→ **What the task requires**:
Please retype the data in full and exactly; the pictures are not part of the copy.

→ **Dataset extract**:
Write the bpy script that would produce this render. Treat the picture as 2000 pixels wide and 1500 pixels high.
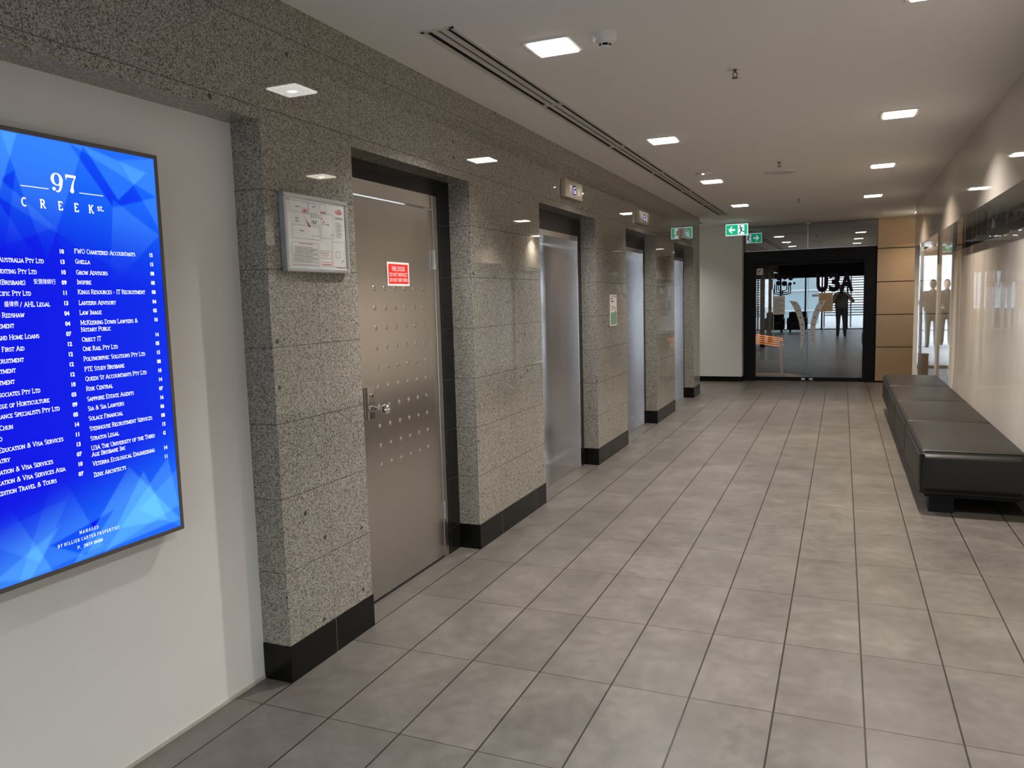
import bpy, bmesh, math, random
from mathutils import Vector, Matrix
random.seed(7)
for o in list(bpy.data.objects):
    bpy.data.objects.remove(o)
scene = bpy.context.scene
COL = scene.collection

# ------------------------------------------------------------------ camera
CAMLOC = Vector((2.00485, -2.7903, 1.49684))
YAW, PITCH, ROLL, FPX = .40344043, .106235222, -.027929618, 1513.75
def cam_axes():
    f = Vector((-math.sin(YAW)*math.cos(PITCH), math.cos(YAW)*math.cos(PITCH), -math.sin(PITCH)))
    r = Vector((math.cos(YAW), math.sin(YAW), 0)); u = r.cross(f)
    return (r*math.cos(ROLL)+u*math.sin(ROLL), -r*math.sin(ROLL)+u*math.cos(ROLL), f)
_r, _u, _f = cam_axes()
cd = bpy.data.cameras.new('camera'); cam = bpy.data.objects.new('camera', cd); COL.objects.link(cam)
cam.matrix_world = Matrix(((_r.x, _u.x, -_f.x, CAMLOC.x), (_r.y, _u.y, -_f.y, CAMLOC.y), (_r.z, _u.z, -_f.z, CAMLOC.z), (0, 0, 0, 1)))
cd.sensor_width = 36; cd.sensor_fit = 'HORIZONTAL'; cd.lens = 36*FPX/2000; cd.clip_start = .005; cd.clip_end = 200
scene.camera = cam

# ------------------------------------------------------------------ world, exposure
w = bpy.data.worlds.new('sky'); scene.world = w; w.use_nodes = True
bg = w.node_tree.nodes['Background']; bg.inputs[0].default_value = (.80, .90, 1.0, 1); bg.inputs[1].default_value = 6.0
vs = scene.view_settings
vs.view_transform = 'Standard'; vs.look = 'None'; vs.exposure = 0.12; vs.gamma = 1.0; vs.use_curve_mapping = False
cy = scene.cycles
cy.use_denoising = True; cy.max_bounces = 10; cy.diffuse_bounces = 5; cy.glossy_bounces = 5; cy.transmission_bounces = 6
cy.transparent_max_bounces = 12; cy.sample_clamp_indirect = 6; cy.caustics_reflective = False; cy.caustics_refractive = False
LAMP_W = 32.0
LAMP_SPREAD = math.radians(123)

# ------------------------------------------------------------------ materials
def srgb(r, g, b):
    def c(v):
        v /= 255.0
        return v/12.92 if v <= .04045 else ((v+.055)/1.055)**2.4
    return (c(r), c(g), c(b))
class NT:
    def __init__(s, name):
        s.m = bpy.data.materials.new(name); s.m.use_nodes = True; s.t = s.m.node_tree
        s.b = s.t.nodes['Principled BSDF']; s.out = s.t.nodes['Material Output']
    def n(s, typ, **kw):
        nd = s.t.nodes.new(typ)
        for k, v in kw.items(): setattr(nd, k, v)
        return nd
    def l(s, a, b): s.t.links.new(a, b)
    def setin(s, sock, v):
        if hasattr(v, 'is_output') or isinstance(v, bpy.types.NodeSocket): s.l(v, sock)
        else: sock.default_value = v
    def math(s, op, a, b=0.0, c=None):
        nd = s.n('ShaderNodeMath', operation=op); s.setin(nd.inputs[0], a); s.setin(nd.inputs[1], b)
        if c is not None: s.setin(nd.inputs[2], c)
        return nd.outputs[0]
    def mix(s, f, a, b):
        nd = s.n('ShaderNodeMix', data_type='RGBA'); s.setin(nd.inputs['Factor'], f)
        ca = [i for i in nd.inputs if i.name == 'A' and i.type == 'RGBA'][0]; cb = [i for i in nd.inputs if i.name == 'B' and i.type == 'RGBA'][0]
        s.setin(ca, a if not isinstance(a, tuple) else (*a[:3], 1)); s.setin(cb, b if not isinstance(b, tuple) else (*b[:3], 1))
        return [o for o in nd.outputs if o.type == 'RGBA'][0]
    def coord(s, kind='Object'): return s.n('ShaderNodeTexCoord').outputs[kind]
    def sep(s, v):
        nd = s.n('ShaderNodeSeparateXYZ'); s.l(v, nd.inputs[0]); return nd.outputs
    def noise(s, v, scale, detail=3, rough=.55, out='Fac'):
        nd = s.n('ShaderNodeTexNoise'); s.l(v, nd.inputs['Vector']); nd.inputs['Scale'].default_value = scale
        nd.inputs['Detail'].default_value = detail; nd.inputs['Roughness'].default_value = rough; return nd.outputs[out]
    def ramp(s, f, stops, interp='LINEAR'):
        nd = s.n('ShaderNodeValToRGB'); cr = nd.color_ramp; cr.interpolation = interp
        while len(cr.elements) < len(stops): cr.elements.new(.5)
        for e, (p, c) in zip(cr.elements, stops): e.position = p; e.color = (*c[:3], 1)
        s.l(f, nd.inputs[0]); return nd.outputs[0]
    def bump(s, h, strength, dist):
        nd = s.n('ShaderNodeBump'); nd.inputs['Strength'].default_value = strength; nd.inputs['Distance'].default_value = dist
        s.l(h, nd.inputs['Height']); s.l(nd.outputs[0], s.b.inputs['Normal'])
    def line(s, v, off, step, half):
        # 1 within +-half of each multiple of step
        a = s.math('DIVIDE', s.math('SUBTRACT', v, off), step)
        d = s.math('ABSOLUTE', s.math('SUBTRACT', s.math('FRACT', s.math('ADD', a, .5)), .5))
        return s.math('LESS_THAN', d, half/step)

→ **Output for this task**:
Write the bpy script that would produce this render. Treat the picture as 2000 pixels wide and 1500 pixels high.
import bpy, bmesh, math, random
from mathutils import Vector, Matrix
random.seed(7)
for o in list(bpy.data.objects):
    bpy.data.objects.remove(o)
scene = bpy.context.scene
COL = scene.collection

# ------------------------------------------------------------------ camera
CAMLOC = Vector((2.00485, -2.7903, 1.49684))
YAW, PITCH, ROLL, FPX = .40344043, .106235222, -.027929618, 1513.75
def cam_axes():
    f = Vector((-math.sin(YAW)*math.cos(PITCH), math.cos(YAW)*math.cos(PITCH), -math.sin(PITCH)))
    r = Vector((math.cos(YAW), math.sin(YAW), 0)); u = r.cross(f)
    return (r*math.cos(ROLL)+u*math.sin(ROLL), -r*math.sin(ROLL)+u*math.cos(ROLL), f)
_r, _u, _f = cam_axes()
cd = bpy.data.cameras.new('camera'); cam = bpy.data.objects.new('camera', cd); COL.objects.link(cam)
cam.matrix_world = Matrix(((_r.x, _u.x, -_f.x, CAMLOC.x), (_r.y, _u.y, -_f.y, CAMLOC.y), (_r.z, _u.z, -_f.z, CAMLOC.z), (0, 0, 0, 1)))
cd.sensor_width = 36; cd.sensor_fit = 'HORIZONTAL'; cd.lens = 36*FPX/2000; cd.clip_start = .005; cd.clip_end = 200
scene.camera = cam

# ------------------------------------------------------------------ world, exposure
w = bpy.data.worlds.new('sky'); scene.world = w; w.use_nodes = True
bg = w.node_tree.nodes['Background']; bg.inputs[0].default_value = (.80, .90, 1.0, 1); bg.inputs[1].default_value = 6.0
vs = scene.view_settings
vs.view_transform = 'Standard'; vs.look = 'None'; vs.exposure = 0.12; vs.gamma = 1.0; vs.use_curve_mapping = False
cy = scene.cycles
cy.use_denoising = True; cy.max_bounces = 10; cy.diffuse_bounces = 5; cy.glossy_bounces = 5; cy.transmission_bounces = 6
cy.transparent_max_bounces = 12; cy.sample_clamp_indirect = 6; cy.caustics_reflective = False; cy.caustics_refractive = False
LAMP_W = 32.0
LAMP_SPREAD = math.radians(123)

# ------------------------------------------------------------------ materials
def srgb(r, g, b):
    def c(v):
        v /= 255.0
        return v/12.92 if v <= .04045 else ((v+.055)/1.055)**2.4
    return (c(r), c(g), c(b))
class NT:
    def __init__(s, name):
        s.m = bpy.data.materials.new(name); s.m.use_nodes = True; s.t = s.m.node_tree
        s.b = s.t.nodes['Principled BSDF']; s.out = s.t.nodes['Material Output']
    def n(s, typ, **kw):
        nd = s.t.nodes.new(typ)
        for k, v in kw.items(): setattr(nd, k, v)
        return nd
    def l(s, a, b): s.t.links.new(a, b)
    def setin(s, sock, v):
        if hasattr(v, 'is_output') or isinstance(v, bpy.types.NodeSocket): s.l(v, sock)
        else: sock.default_value = v
    def math(s, op, a, b=0.0, c=None):
        nd = s.n('ShaderNodeMath', operation=op); s.setin(nd.inputs[0], a); s.setin(nd.inputs[1], b)
        if c is not None: s.setin(nd.inputs[2], c)
        return nd.outputs[0]
    def mix(s, f, a, b):
        nd = s.n('ShaderNodeMix', data_type='RGBA'); s.setin(nd.inputs['Factor'], f)
        ca = [i for i in nd.inputs if i.name == 'A' and i.type == 'RGBA'][0]; cb = [i for i in nd.inputs if i.name == 'B' and i.type == 'RGBA'][0]
        s.setin(ca, a if not isinstance(a, tuple) else (*a[:3], 1)); s.setin(cb, b if not isinstance(b, tuple) else (*b[:3], 1))
        return [o for o in nd.outputs if o.type == 'RGBA'][0]
    def coord(s, kind='Object'): return s.n('ShaderNodeTexCoord').outputs[kind]
    def sep(s, v):
        nd = s.n('ShaderNodeSeparateXYZ'); s.l(v, nd.inputs[0]); return nd.outputs
    def noise(s, v, scale, detail=3, rough=.55, out='Fac'):
        nd = s.n('ShaderNodeTexNoise'); s.l(v, nd.inputs['Vector']); nd.inputs['Scale'].default_value = scale
        nd.inputs['Detail'].default_value = detail; nd.inputs['Roughness'].default_value = rough; return nd.outputs[out]
    def ramp(s, f, stops, interp='LINEAR'):
        nd = s.n('ShaderNodeValToRGB'); cr = nd.color_ramp; cr.interpolation = interp
        while len(cr.elements) < len(stops): cr.elements.new(.5)
        for e, (p, c) in zip(cr.elements, stops): e.position = p; e.color = (*c[:3], 1)
        s.l(f, nd.inputs[0]); return nd.outputs[0]
    def bump(s, h, strength, dist):
        nd = s.n('ShaderNodeBump'); nd.inputs['Strength'].default_value = strength; nd.inputs['Distance'].default_value = dist
        s.l(h, nd.inputs['Height']); s.l(nd.outputs[0], s.b.inputs['Normal'])
    def line(s, v, off, step, half):
        # 1 within +-half of each multiple of step
        a = s.math('DIVIDE', s.math('SUBTRACT', v, off), step)
        d = s.math('ABSOLUTE', s.math('SUBTRACT', s.math('FRACT', s.math('ADD', a, .5)), .5))
        return s.math('LESS_THAN', d, half/step)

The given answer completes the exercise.